A materialidade e os indícios de autoria podem ser constatados suficientemente através dos depoimentos da vítima [amigo de Davi], a qual relata claramente as agressões físicas sofridas por ele [agredido nas partes íntimas] e a intimidação psicológica que infligiram sobre o adolescente Davi Silva, culminando com a sua morte, somando aos demais elementos informáticos colhidos pela diligente delegacia.

Nota-se que, pela dinâmica dos fatos, que a morte da vítima Davi Silva deu-se a título de culpa, já que a intenção dos indiciados era torturar para obter informações dos traficantes da região, sendo o caso de crime preterdoloso”.
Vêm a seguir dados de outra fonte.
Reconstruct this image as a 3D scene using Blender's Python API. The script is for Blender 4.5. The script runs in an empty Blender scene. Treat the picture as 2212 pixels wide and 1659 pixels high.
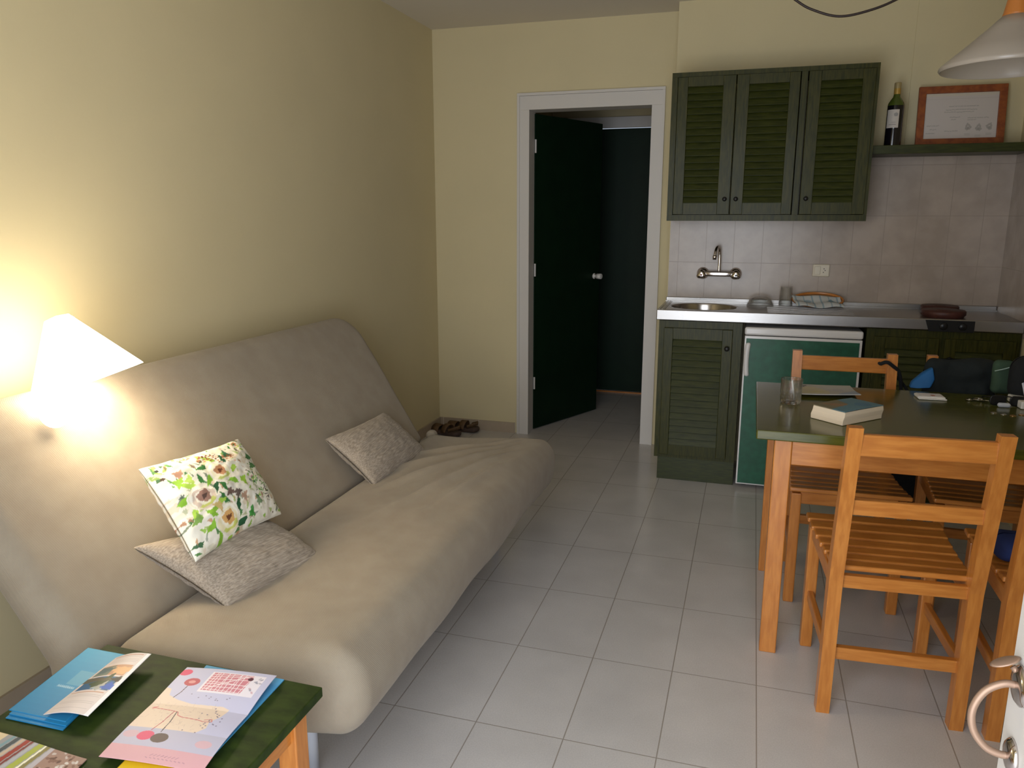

Preterdoloso é o crime que ocorre quando se pratica uma conduta dolosa, menos grave, como a tortura, mas chega-se ao resultado danoso mais grave do que o pretendido.

A DEFESA

O advogado de Nayara Andrade e dos outros três militares, Napoleão Júnior, disse ao Diário do Poder que o ponto central da defesa é a demonstração de que os jovens não foram abordados pela guarnição Radiopatrulha, com base nos dados das ERBs.

“Observando essas informações das ERBs levantadas pela Polícia Civil, verificamos que os horários em que falam que os militares estavam no local da abordagem está desconexo da realidade. As ERBs, na verdade, não apontam o horário específico. E a gente se baseia também pelos depoimentos contidos na fase de investigação. Não houve abordagem alguma, porque os horários não batem, são conflitantes. A própria mãe do Davi, ouvida em termo na sindicância da PM, diz um horário diferente daquele apontado nas ERBs pela Polícia Civil. Com isso, a gente consegue provar que eles não estavam no local. E, se não estavam no local, logo, não abordaram”, argumentou o advogado dos militares.

Ele afirma ainda que uma perícia técnica forense dentro da viatura não conseguiu detectar nenhum resíduo capaz de provar serem pertencentes a nenhuma das vítimas. “Não foram encontrados fio de cabelo ou resíduo de sangue dentro da viatura. E está provado nos autos do processo”, complementou Napoleão Júnior.

De acordo com o Mapa da Violência 2016 – Homicídios por armas de fogo no Brasil, em Alagoas, 12 de 13 vítimas de violência letal são negras. O pesquisador Julio Jacobo Waiselfisz relaciona o fato ao fenômeno sociológico que criou a figura dos “matáveis” no Brasil e em Alagoas, materializada no caso do jovem negro Davi da Silva, pertencente ao grupo dos que podem ser mortos “sem nenhum problema” para a sociedade.